Filmes sobre Juscelino e Jango
Fui para a França depois. Estudei Cinema e vi muitos filmes políticos de Chris Marker e Jean Rouch. Eles falavam da Guerra Civil Espanhola, da Resistência e da independência argelina. Vi como eles tratavam a História e queria fazer isso aqui no Brasil. Voltei para cá querendo fazer esse tipo de cinema. Aí, me juntei ao Antônio Paulo Ferraz, um amigo, e ele, com o irmão deles. Todos toparam investir em um filme que falasse sobre Juscelino Kubithschek.

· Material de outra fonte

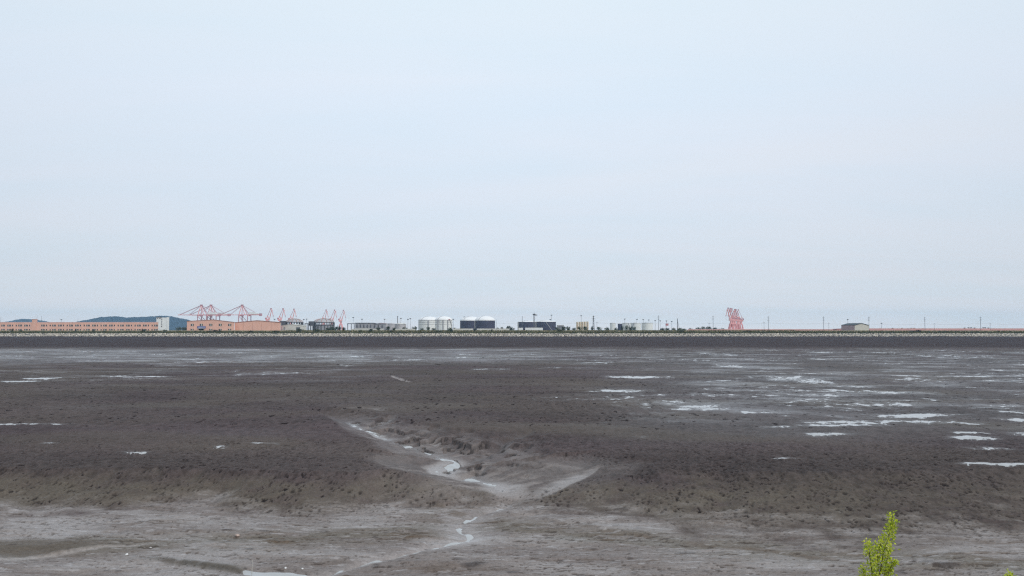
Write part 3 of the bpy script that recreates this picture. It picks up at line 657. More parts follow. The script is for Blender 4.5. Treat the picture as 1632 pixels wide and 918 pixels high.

Queria mostrar, em plena ditadura militar, que existiu um governo civil que promoveu o desenvolvimentismo. Os militares tinham como discurso que só com uma ditadura isso era possível. O filme saiu junto com a Anistia e funcionou. Foi um sucesso de bilheteria. A sociedade queria entender sua própria história.
Depois veio o caminho natural. Fiz “Os anos JK — Uma trajetória política" e tinha que falar sobre Jango. Era o momento de debater justiça social.
Esse é o caminho consciente que sempre segui. Minha obra é, basicamente, política. Estou sempre discutindo a realidade da História e acho que o cinema é um instrumento essencial. O golpe de 1964 me fez artista.